Using the listing below, report all lines holding the word "from".

• • • • • • •

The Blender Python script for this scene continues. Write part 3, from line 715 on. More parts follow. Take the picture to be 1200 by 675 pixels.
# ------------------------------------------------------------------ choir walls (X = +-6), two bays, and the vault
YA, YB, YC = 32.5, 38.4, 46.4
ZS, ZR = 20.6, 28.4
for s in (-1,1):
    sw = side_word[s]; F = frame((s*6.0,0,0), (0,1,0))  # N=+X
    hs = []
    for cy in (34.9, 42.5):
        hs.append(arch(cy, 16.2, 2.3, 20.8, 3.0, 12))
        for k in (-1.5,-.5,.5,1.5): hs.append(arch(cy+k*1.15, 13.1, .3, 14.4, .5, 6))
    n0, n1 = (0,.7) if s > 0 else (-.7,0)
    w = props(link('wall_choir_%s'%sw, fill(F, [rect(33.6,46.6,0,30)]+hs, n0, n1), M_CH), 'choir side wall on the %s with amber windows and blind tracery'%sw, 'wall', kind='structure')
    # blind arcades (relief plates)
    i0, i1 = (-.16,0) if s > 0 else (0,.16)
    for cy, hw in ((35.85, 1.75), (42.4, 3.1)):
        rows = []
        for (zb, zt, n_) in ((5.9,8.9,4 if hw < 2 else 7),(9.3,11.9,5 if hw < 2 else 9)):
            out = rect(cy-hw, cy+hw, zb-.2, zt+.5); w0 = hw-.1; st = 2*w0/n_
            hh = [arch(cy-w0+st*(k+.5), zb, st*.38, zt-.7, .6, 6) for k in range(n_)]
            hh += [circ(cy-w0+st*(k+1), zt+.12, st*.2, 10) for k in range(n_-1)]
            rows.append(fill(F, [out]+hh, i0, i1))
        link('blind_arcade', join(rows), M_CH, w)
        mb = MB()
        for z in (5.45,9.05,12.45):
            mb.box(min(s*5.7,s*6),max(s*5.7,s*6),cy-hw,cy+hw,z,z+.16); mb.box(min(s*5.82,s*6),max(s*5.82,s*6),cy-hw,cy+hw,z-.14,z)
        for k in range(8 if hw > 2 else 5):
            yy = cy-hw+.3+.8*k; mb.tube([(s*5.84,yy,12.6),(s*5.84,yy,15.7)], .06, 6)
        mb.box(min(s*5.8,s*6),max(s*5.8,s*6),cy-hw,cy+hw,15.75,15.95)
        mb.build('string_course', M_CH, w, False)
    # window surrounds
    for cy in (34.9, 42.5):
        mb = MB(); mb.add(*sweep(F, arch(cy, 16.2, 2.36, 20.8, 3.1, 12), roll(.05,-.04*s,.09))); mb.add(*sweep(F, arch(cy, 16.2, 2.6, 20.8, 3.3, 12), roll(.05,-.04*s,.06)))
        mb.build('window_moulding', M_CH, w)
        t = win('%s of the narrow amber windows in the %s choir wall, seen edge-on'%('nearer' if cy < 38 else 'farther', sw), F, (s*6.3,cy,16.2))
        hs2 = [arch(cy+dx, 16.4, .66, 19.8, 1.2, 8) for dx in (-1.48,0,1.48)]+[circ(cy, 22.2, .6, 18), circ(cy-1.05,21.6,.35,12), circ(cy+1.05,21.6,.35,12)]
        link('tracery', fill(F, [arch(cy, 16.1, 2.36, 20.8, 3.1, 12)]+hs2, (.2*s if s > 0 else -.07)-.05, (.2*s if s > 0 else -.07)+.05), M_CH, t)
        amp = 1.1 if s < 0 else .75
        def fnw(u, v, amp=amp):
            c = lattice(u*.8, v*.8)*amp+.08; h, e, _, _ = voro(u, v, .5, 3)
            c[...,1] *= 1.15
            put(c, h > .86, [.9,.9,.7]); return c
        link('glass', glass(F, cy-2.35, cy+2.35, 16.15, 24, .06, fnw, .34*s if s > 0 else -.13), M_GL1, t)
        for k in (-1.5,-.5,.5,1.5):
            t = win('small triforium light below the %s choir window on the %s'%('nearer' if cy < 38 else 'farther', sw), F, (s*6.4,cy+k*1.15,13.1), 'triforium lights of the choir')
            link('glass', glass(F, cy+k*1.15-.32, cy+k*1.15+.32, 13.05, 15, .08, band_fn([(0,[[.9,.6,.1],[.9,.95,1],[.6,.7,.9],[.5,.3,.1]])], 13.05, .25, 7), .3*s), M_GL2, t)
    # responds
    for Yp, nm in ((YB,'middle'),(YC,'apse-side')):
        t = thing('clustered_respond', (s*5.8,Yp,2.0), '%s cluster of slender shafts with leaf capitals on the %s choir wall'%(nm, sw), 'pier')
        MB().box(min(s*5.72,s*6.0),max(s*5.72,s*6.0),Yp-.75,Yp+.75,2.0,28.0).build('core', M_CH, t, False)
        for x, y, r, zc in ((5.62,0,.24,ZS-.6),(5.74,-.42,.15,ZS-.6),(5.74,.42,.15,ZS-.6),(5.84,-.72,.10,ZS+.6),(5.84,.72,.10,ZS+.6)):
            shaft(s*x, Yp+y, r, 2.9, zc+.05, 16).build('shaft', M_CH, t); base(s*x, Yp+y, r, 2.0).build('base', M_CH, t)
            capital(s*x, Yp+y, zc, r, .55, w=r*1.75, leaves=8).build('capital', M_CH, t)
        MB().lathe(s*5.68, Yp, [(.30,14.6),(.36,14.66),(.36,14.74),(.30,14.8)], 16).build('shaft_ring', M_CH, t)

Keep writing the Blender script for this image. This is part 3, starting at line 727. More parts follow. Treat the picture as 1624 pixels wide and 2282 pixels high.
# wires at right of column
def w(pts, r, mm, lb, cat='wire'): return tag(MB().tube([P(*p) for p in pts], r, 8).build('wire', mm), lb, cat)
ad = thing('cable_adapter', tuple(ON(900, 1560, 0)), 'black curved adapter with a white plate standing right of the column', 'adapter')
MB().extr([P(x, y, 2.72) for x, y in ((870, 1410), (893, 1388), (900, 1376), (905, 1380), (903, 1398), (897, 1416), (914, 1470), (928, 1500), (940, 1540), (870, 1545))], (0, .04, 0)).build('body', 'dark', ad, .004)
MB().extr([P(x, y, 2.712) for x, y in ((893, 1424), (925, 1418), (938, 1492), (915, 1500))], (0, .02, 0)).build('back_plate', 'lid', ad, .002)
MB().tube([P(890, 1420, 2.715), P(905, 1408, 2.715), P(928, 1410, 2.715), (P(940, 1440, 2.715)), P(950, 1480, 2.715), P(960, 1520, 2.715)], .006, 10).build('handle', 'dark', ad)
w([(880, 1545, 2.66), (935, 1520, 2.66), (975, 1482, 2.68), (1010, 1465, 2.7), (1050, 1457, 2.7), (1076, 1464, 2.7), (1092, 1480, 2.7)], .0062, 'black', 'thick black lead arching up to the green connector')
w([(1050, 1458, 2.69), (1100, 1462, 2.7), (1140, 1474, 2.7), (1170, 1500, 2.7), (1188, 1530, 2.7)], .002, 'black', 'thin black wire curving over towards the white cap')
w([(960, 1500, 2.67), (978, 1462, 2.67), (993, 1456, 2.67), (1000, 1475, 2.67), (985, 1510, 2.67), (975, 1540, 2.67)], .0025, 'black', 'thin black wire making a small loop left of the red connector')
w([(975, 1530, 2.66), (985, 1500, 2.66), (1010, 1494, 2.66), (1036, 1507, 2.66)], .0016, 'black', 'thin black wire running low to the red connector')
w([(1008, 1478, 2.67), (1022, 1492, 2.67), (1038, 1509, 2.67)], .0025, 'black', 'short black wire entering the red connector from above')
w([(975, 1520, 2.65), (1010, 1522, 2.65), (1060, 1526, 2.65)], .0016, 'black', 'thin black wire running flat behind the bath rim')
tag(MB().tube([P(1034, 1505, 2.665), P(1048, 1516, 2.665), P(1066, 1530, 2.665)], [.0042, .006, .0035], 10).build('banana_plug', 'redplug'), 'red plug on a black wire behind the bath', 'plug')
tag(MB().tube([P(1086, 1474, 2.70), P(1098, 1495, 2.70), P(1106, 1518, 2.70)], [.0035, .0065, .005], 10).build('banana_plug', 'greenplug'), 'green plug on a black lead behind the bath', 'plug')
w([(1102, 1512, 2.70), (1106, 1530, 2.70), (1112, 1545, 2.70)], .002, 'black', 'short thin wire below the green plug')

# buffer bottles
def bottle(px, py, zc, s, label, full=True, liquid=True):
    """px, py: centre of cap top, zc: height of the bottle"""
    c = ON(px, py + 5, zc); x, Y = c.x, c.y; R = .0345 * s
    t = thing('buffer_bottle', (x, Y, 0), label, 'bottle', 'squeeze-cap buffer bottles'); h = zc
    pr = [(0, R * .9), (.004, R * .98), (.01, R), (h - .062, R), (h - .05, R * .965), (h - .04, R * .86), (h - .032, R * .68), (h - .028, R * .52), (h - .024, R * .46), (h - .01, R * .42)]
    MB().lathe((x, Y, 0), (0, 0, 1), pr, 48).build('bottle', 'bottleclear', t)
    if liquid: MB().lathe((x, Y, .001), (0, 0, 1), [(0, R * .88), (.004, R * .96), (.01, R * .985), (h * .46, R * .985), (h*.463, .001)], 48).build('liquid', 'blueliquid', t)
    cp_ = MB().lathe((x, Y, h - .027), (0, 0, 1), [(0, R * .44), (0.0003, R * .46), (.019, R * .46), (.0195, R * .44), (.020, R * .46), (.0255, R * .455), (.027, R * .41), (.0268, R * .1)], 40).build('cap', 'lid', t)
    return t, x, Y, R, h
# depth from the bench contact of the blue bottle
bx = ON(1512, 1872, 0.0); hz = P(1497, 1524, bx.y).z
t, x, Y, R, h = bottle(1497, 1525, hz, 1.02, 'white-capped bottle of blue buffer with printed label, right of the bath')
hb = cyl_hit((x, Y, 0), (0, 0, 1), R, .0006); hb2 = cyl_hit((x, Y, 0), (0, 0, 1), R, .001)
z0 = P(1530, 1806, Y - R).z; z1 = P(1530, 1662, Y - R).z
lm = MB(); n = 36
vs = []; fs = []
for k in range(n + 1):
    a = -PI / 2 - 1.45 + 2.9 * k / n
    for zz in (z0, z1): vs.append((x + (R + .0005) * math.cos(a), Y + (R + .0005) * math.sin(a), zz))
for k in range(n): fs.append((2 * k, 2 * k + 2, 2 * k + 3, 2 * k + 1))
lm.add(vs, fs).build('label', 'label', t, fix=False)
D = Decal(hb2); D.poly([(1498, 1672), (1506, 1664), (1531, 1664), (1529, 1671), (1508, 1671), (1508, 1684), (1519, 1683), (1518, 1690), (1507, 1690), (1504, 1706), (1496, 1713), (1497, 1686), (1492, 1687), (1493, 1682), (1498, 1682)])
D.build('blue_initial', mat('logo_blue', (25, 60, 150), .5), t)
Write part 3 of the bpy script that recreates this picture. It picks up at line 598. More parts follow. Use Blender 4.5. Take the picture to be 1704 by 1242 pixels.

• • • • • • •

■ THE RESULT ■
The Blender Python script for this scene continues. Write part 3, from line 715 on. More parts follow. Take the picture to be 1200 by 675 pixels.
w([(1008, 1478, 2.67), (1022, 1492, 2.67), (1038, 1509, 2.67)], .0025, 'black', 'short black wire entering the red connector from above')
# depth from the bench contact of the blue bottle